DIRECTION:
Show all lines holding "scene".

[begin MATERIAL FOR THIS TASK]

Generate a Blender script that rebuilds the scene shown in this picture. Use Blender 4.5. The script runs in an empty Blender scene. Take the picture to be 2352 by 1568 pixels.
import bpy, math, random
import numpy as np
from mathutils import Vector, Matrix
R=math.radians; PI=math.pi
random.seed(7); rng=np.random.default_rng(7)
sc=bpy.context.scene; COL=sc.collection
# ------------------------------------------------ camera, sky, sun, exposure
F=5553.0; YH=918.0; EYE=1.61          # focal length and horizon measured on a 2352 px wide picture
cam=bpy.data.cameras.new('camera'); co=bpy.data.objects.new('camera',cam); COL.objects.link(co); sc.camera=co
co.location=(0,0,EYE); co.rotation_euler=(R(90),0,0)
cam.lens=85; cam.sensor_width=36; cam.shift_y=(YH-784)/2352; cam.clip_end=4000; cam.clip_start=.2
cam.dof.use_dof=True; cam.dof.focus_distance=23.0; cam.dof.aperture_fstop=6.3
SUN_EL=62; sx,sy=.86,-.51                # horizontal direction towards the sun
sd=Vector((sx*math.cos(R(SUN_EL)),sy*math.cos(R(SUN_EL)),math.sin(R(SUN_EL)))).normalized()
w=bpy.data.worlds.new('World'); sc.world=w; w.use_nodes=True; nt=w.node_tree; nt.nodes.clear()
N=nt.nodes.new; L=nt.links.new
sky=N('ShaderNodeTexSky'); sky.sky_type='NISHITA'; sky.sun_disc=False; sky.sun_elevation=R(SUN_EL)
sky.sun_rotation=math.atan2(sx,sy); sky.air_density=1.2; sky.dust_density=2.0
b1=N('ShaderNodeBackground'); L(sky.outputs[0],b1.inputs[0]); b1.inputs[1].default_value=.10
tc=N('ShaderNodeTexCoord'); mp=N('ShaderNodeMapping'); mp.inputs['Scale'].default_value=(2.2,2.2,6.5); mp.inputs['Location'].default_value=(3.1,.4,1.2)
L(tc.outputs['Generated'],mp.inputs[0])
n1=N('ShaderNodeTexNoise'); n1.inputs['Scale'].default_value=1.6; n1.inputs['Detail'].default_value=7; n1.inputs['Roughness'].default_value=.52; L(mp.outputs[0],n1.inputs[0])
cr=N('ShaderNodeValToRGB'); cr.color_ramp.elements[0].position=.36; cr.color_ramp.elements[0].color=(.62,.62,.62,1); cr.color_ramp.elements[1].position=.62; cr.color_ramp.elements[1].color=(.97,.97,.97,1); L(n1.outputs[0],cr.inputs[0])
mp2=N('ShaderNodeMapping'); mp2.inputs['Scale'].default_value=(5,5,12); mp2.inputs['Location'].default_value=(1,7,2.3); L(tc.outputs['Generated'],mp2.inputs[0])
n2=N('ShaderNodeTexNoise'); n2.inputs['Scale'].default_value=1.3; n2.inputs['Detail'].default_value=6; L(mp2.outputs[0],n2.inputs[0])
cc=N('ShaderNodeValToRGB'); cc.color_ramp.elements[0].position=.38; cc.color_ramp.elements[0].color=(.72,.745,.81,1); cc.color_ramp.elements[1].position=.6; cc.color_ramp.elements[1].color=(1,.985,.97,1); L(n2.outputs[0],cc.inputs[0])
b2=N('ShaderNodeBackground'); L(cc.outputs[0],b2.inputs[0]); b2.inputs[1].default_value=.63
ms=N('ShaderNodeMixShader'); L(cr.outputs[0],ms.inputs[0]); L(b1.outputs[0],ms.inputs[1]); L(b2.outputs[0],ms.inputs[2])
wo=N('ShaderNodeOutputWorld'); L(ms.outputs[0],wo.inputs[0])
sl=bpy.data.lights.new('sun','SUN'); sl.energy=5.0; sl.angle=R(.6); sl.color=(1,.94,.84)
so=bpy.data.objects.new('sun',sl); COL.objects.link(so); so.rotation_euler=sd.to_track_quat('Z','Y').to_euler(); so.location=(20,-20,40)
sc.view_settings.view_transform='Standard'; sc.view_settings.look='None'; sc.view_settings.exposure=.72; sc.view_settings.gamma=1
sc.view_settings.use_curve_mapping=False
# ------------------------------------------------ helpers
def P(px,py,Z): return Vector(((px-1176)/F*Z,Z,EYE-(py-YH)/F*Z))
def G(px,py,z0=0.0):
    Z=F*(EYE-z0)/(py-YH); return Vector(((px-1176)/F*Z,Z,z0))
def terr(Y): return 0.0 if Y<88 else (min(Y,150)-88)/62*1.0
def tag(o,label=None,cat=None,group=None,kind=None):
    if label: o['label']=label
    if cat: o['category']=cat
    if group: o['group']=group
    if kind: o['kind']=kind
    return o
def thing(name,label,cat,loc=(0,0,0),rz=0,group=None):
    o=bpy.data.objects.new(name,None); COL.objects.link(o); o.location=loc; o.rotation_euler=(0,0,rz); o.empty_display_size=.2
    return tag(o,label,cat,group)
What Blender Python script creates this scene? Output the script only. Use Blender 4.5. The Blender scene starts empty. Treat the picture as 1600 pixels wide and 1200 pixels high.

[end MATERIAL FOR THIS TASK]

EXERCISE RESPONSE:
Generate a Blender script that rebuilds the scene shown in this picture. Use Blender 4.5. The script runs in an empty Blender scene. Take the picture to be 2352 by 1568 pixels.
sc=bpy.context.scene; COL=sc.collection
What Blender Python script creates this scene? Output the script only. Use Blender 4.5. The Blender scene starts empty. Treat the picture as 1600 pixels wide and 1200 pixels high.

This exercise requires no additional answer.